BEGIN ENTRIES SUPPLIED
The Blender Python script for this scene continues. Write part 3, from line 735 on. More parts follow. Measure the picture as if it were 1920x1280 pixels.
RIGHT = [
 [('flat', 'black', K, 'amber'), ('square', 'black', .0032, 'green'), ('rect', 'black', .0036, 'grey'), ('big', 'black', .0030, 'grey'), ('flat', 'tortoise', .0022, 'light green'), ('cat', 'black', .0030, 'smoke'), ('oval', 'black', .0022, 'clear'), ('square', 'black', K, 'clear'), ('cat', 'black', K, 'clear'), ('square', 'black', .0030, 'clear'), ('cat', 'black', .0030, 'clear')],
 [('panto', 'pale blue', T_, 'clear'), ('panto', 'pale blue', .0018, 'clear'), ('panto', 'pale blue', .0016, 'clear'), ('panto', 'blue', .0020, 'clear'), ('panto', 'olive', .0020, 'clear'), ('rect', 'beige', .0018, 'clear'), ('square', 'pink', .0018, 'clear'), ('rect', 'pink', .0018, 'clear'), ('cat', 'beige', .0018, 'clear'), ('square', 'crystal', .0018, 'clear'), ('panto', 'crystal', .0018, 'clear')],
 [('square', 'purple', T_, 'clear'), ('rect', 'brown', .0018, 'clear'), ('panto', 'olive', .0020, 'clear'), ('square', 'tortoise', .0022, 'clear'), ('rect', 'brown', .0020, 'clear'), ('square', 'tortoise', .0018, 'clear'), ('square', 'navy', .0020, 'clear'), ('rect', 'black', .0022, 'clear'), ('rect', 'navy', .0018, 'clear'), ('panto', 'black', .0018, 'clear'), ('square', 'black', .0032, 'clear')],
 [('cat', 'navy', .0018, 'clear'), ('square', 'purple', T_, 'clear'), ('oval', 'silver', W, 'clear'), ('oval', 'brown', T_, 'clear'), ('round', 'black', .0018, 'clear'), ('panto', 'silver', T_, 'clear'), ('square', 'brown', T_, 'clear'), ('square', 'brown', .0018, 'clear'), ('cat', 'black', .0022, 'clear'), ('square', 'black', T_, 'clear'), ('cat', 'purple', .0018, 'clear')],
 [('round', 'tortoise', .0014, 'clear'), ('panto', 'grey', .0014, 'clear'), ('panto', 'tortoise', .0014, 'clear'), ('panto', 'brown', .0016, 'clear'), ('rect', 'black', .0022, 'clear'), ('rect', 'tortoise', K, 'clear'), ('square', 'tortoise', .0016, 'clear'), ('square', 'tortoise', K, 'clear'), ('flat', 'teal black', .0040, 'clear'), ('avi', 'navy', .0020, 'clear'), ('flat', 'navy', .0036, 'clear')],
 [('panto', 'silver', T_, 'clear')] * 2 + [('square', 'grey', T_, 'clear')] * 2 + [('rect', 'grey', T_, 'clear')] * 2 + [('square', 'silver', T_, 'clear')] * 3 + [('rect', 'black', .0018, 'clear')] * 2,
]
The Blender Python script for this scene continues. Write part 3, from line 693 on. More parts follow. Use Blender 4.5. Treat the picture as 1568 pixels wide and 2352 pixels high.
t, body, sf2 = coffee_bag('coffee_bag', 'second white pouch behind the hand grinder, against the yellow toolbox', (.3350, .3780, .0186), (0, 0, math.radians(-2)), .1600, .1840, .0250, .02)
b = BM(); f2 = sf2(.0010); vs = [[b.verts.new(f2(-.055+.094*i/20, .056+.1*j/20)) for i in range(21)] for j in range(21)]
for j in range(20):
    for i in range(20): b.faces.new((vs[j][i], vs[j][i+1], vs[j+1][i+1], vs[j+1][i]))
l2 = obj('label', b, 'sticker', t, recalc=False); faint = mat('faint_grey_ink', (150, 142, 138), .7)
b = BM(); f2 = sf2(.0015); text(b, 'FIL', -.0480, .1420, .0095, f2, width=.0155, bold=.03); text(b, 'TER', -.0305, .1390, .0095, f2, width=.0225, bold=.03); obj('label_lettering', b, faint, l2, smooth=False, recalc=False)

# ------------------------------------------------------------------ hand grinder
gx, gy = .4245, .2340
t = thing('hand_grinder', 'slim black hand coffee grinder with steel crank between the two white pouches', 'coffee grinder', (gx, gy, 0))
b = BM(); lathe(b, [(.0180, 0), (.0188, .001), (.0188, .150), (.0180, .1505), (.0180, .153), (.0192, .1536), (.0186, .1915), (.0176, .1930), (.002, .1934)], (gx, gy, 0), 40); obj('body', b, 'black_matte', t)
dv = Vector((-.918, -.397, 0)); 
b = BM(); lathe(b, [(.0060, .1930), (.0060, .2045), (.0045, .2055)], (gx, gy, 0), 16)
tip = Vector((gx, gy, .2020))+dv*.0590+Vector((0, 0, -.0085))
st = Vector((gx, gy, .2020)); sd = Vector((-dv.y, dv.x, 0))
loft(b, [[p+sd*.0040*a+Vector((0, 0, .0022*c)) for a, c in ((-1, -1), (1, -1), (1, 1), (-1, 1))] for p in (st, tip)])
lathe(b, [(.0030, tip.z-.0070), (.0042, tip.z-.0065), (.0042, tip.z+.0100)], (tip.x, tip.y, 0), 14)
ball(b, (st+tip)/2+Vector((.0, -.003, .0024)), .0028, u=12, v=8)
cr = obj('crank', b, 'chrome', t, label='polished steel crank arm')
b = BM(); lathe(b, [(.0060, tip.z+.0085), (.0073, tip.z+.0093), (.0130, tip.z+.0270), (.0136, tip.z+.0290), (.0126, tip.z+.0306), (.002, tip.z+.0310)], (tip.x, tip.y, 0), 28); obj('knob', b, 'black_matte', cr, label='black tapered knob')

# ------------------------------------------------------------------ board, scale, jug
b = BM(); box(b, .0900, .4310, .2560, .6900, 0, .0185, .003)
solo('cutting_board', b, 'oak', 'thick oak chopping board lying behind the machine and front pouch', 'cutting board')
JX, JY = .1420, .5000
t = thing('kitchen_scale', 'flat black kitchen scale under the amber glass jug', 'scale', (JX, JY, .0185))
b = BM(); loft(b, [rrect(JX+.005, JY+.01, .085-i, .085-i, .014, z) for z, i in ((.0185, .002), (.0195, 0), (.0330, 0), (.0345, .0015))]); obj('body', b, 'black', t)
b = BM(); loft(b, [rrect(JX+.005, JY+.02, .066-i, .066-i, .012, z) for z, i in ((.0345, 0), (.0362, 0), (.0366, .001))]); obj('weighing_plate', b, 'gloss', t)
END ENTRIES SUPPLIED
SET PROBLEM:
Transcribe each entry precisely, missing none.

ANSWER BELOW:
The Blender Python script for this scene continues. Write part 3, from line 735 on. More parts follow. Measure the picture as if it were 1920x1280 pixels.
RIGHT = [
 [('flat', 'black', K, 'amber'), ('square', 'black', .0032, 'green'), ('rect', 'black', .0036, 'grey'), ('big', 'black', .0030, 'grey'), ('flat', 'tortoise', .0022, 'light green'), ('cat', 'black', .0030, 'smoke'), ('oval', 'black', .0022, 'clear'), ('square', 'black', K, 'clear'), ('cat', 'black', K, 'clear'), ('square', 'black', .0030, 'clear'), ('cat', 'black', .0030, 'clear')],
 [('panto', 'pale blue', T_, 'clear'), ('panto', 'pale blue', .0018, 'clear'), ('panto', 'pale blue', .0016, 'clear'), ('panto', 'blue', .0020, 'clear'), ('panto', 'olive', .0020, 'clear'), ('rect', 'beige', .0018, 'clear'), ('square', 'pink', .0018, 'clear'), ('rect', 'pink', .0018, 'clear'), ('cat', 'beige', .0018, 'clear'), ('square', 'crystal', .0018, 'clear'), ('panto', 'crystal', .0018, 'clear')],
 [('square', 'purple', T_, 'clear'), ('rect', 'brown', .0018, 'clear'), ('panto', 'olive', .0020, 'clear'), ('square', 'tortoise', .0022, 'clear'), ('rect', 'brown', .0020, 'clear'), ('square', 'tortoise', .0018, 'clear'), ('square', 'navy', .0020, 'clear'), ('rect', 'black', .0022, 'clear'), ('rect', 'navy', .0018, 'clear'), ('panto', 'black', .0018, 'clear'), ('square', 'black', .0032, 'clear')],
 [('cat', 'navy', .0018, 'clear'), ('square', 'purple', T_, 'clear'), ('oval', 'silver', W, 'clear'), ('oval', 'brown', T_, 'clear'), ('round', 'black', .0018, 'clear'), ('panto', 'silver', T_, 'clear'), ('square', 'brown', T_, 'clear'), ('square', 'brown', .0018, 'clear'), ('cat', 'black', .0022, 'clear'), ('square', 'black', T_, 'clear'), ('cat', 'purple', .0018, 'clear')],
 [('round', 'tortoise', .0014, 'clear'), ('panto', 'grey', .0014, 'clear'), ('panto', 'tortoise', .0014, 'clear'), ('panto', 'brown', .0016, 'clear'), ('rect', 'black', .0022, 'clear'), ('rect', 'tortoise', K, 'clear'), ('square', 'tortoise', .0016, 'clear'), ('square', 'tortoise', K, 'clear'), ('flat', 'teal black', .0040, 'clear'), ('avi', 'navy', .0020, 'clear'), ('flat', 'navy', .0036, 'clear')],
 [('panto', 'silver', T_, 'clear')] * 2 + [('square', 'grey', T_, 'clear')] * 2 + [('rect', 'grey', T_, 'clear')] * 2 + [('square', 'silver', T_, 'clear')] * 3 + [('rect', 'black', .0018, 'clear')] * 2,
]
The Blender Python script for this scene continues. Write part 3, from line 693 on. More parts follow. Use Blender 4.5. Treat the picture as 1568 pixels wide and 2352 pixels high.
t, body, sf2 = coffee_bag('coffee_bag', 'second white pouch behind the hand grinder, against the yellow toolbox', (.3350, .3780, .0186), (0, 0, math.radians(-2)), .1600, .1840, .0250, .02)
b = BM(); f2 = sf2(.0010); vs = [[b.verts.new(f2(-.055+.094*i/20, .056+.1*j/20)) for i in range(21)] for j in range(21)]
for j in range(20):
    for i in range(20): b.faces.new((vs[j][i], vs[j][i+1], vs[j+1][i+1], vs[j+1][i]))
l2 = obj('label', b, 'sticker', t, recalc=False); faint = mat('faint_grey_ink', (150, 142, 138), .7)
b = BM(); f2 = sf2(.0015); text(b, 'FIL', -.0480, .1420, .0095, f2, width=.0155, bold=.03); text(b, 'TER', -.0305, .1390, .0095, f2, width=.0225, bold=.03); obj('label_lettering', b, faint, l2, smooth=False, recalc=False)

# ------------------------------------------------------------------ hand grinder
gx, gy = .4245, .2340
t = thing('hand_grinder', 'slim black hand coffee grinder with steel crank between the two white pouches', 'coffee grinder', (gx, gy, 0))
b = BM(); lathe(b, [(.0180, 0), (.0188, .001), (.0188, .150), (.0180, .1505), (.0180, .153), (.0192, .1536), (.0186, .1915), (.0176, .1930), (.002, .1934)], (gx, gy, 0), 40); obj('body', b, 'black_matte', t)
dv = Vector((-.918, -.397, 0)); 
b = BM(); lathe(b, [(.0060, .1930), (.0060, .2045), (.0045, .2055)], (gx, gy, 0), 16)
tip = Vector((gx, gy, .2020))+dv*.0590+Vector((0, 0, -.0085))
st = Vector((gx, gy, .2020)); sd = Vector((-dv.y, dv.x, 0))
loft(b, [[p+sd*.0040*a+Vector((0, 0, .0022*c)) for a, c in ((-1, -1), (1, -1), (1, 1), (-1, 1))] for p in (st, tip)])
lathe(b, [(.0030, tip.z-.0070), (.0042, tip.z-.0065), (.0042, tip.z+.0100)], (tip.x, tip.y, 0), 14)
ball(b, (st+tip)/2+Vector((.0, -.003, .0024)), .0028, u=12, v=8)
cr = obj('crank', b, 'chrome', t, label='polished steel crank arm')
b = BM(); lathe(b, [(.0060, tip.z+.0085), (.0073, tip.z+.0093), (.0130, tip.z+.0270), (.0136, tip.z+.0290), (.0126, tip.z+.0306), (.002, tip.z+.0310)], (tip.x, tip.y, 0), 28); obj('knob', b, 'black_matte', cr, label='black tapered knob')

# ------------------------------------------------------------------ board, scale, jug
b = BM(); box(b, .0900, .4310, .2560, .6900, 0, .0185, .003)
solo('cutting_board', b, 'oak', 'thick oak chopping board lying behind the machine and front pouch', 'cutting board')
JX, JY = .1420, .5000
t = thing('kitchen_scale', 'flat black kitchen scale under the amber glass jug', 'scale', (JX, JY, .0185))
b = BM(); loft(b, [rrect(JX+.005, JY+.01, .085-i, .085-i, .014, z) for z, i in ((.0185, .002), (.0195, 0), (.0330, 0), (.0345, .0015))]); obj('body', b, 'black', t)
b = BM(); loft(b, [rrect(JX+.005, JY+.02, .066-i, .066-i, .012, z) for z, i in ((.0345, 0), (.0362, 0), (.0366, .001))]); obj('weighing_plate', b, 'gloss', t)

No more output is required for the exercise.